Issues around child custody and access can create some of the most stressful experiences in family law. Oftentimes people may believe that the issue is resolved once a court rules in relation to child access. Unfortunately, however, not all people respect orders of the court. A decision from the Ontario Superior Court of Justice shows how serious it can be for a parent to ignore court orders relating to child access.

The family’s story

The parents involved were married on January 19, 2008. Their son was born one month later. The marriage did not last long, and the couple separated in August 2009. The parents shared custody of their child until April 11, 2012, at which time the father, who moved from Ontario to Calgary, agreed to an order granting sole custody of the child to the mother, with him getting access at certain times.

A trip to the Dominican Republic spawns dispute

In the winter of 2015 the mother took the child to the Dominican Republic for a three-month vacation. She was supposed to return the child to Canada by March 2015 because the father had a scheduled visit. The mother returned the child to Ontario only on April 7, 2015 after an urgent motion to have him returned. Meanwhile, the mother brought a motion seeking permission to remain in the Dominican Republic at her discretion.

On April 19, 2015, the court granted a temporary consent order granting the child’s paternal grandmother access to the child “so long as it is on reasonable notice”. The reasonable notice period was described in the decision as 48 hours. The order stated the grandmother “shall have access to the child at least one day per week for a period of not less than 4 hours from either 3:30 pm to 7:30 pm on a school day or 11:00 am to 3:00 pm or 3:30 pm – 7:30 pm on a weekend.”
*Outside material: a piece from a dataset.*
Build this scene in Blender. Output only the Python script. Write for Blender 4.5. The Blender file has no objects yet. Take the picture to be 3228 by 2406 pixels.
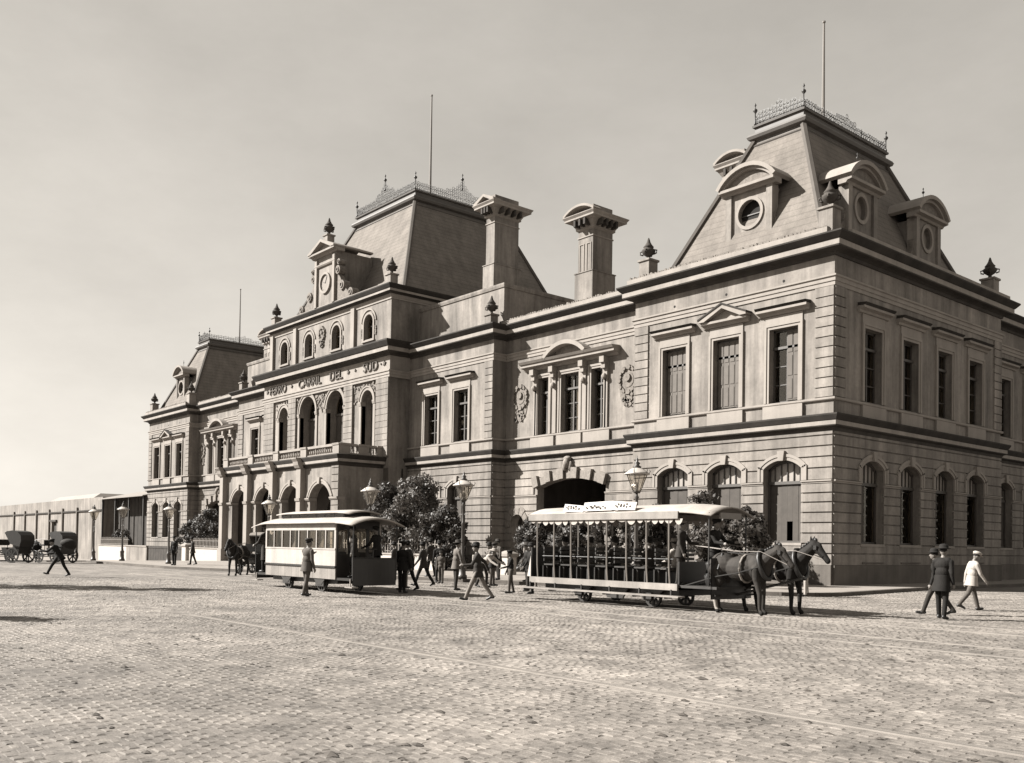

The mother refuses to abide

The grandmother stated that she had visits with the child in April and May, but the mother had denied her access since May 23, 2015. The grandmother provided the court with a Skype transcript with the mother where the mother stated she believed the grandmother was “having conversations with (the son) regarding serious issues.”

The grandmother asked the courts to find the mother in contempt. After some delays, the motion was heard on August 27, 2015. The grandmother provided the courts with text messages from the mother to her. They were:

“Just wanted to give you another opportunity to think about what your doing. As I said before I would like you to be able to see and visit with Jackson those are my concerns and if you are not willing to even discuss them I can tell you right now absolutely nothing is going to happen in court as I will not be pressured into agreeing to this again. It will be a long process from here and thought maybe you would have wanted to see Jackson. Guess not.”

“I will consider giving you ur (sic) time back if u can promise me only good times and no conversations w Jackson about moving or living in Dominican Republic. I want the pressure off of him completely.  I never said I wanted you out of his life Sandra.  I just don’t want him having to answer questions about how he showers or what mommy does.  It’s not fair.  If you agree to this we can start visits again.  But you also have to promise Kim [Ms. Bennett’s roommate] won’t be pressuring him either.”

Determining whether the mother was in contempt

The court started out by explaining the three elements the court must see in order to find someone in contempt. They are:

  • (a)       The order must be clear and not subject to different interpretations;
  • (b)       The acts stated to constitute the contempt must be wilful rather than accidental; and
  • (c)       The events of contempt must be proven beyond a reasonable doubt.

After applying the facts to the case, the court determined it was, “satisfied beyond a reasonable doubt that the mother is deliberately disobeying the access provisions of the April 19, 2015 court order and is in contempt of court.”

The next issues for the court to determine was what the appropriate penalty should be. The court explained that in most cases there is a two-stage approach for contempt hearings. The court described the process as follows: “The first stage is the hearing of a contempt motion to adjudicate on whether a party is found in contempt, and the sanction or penalty stage to follow if contempt is found.”

However, in this case the court explained the circumstances allow the court to attempt to persuade the mother to cease in her contempt. A common law decision dating back over 50 years states,

“In my opinion, it is an abuse of process to assert a right to be heard by the court and at the same time refuse to undertake to obey the order of the court so long as it remains in force… It is a general rule that a party in contempt will not be heard in the proceedings until the contempt is purged.”

The court noted that the mother had an application before it to allow her to live half of the year with the child in the Dominican Republic. The court decided that it would not allow the mother to argue that motion before it until the mother complied with the order for which she was in contempt.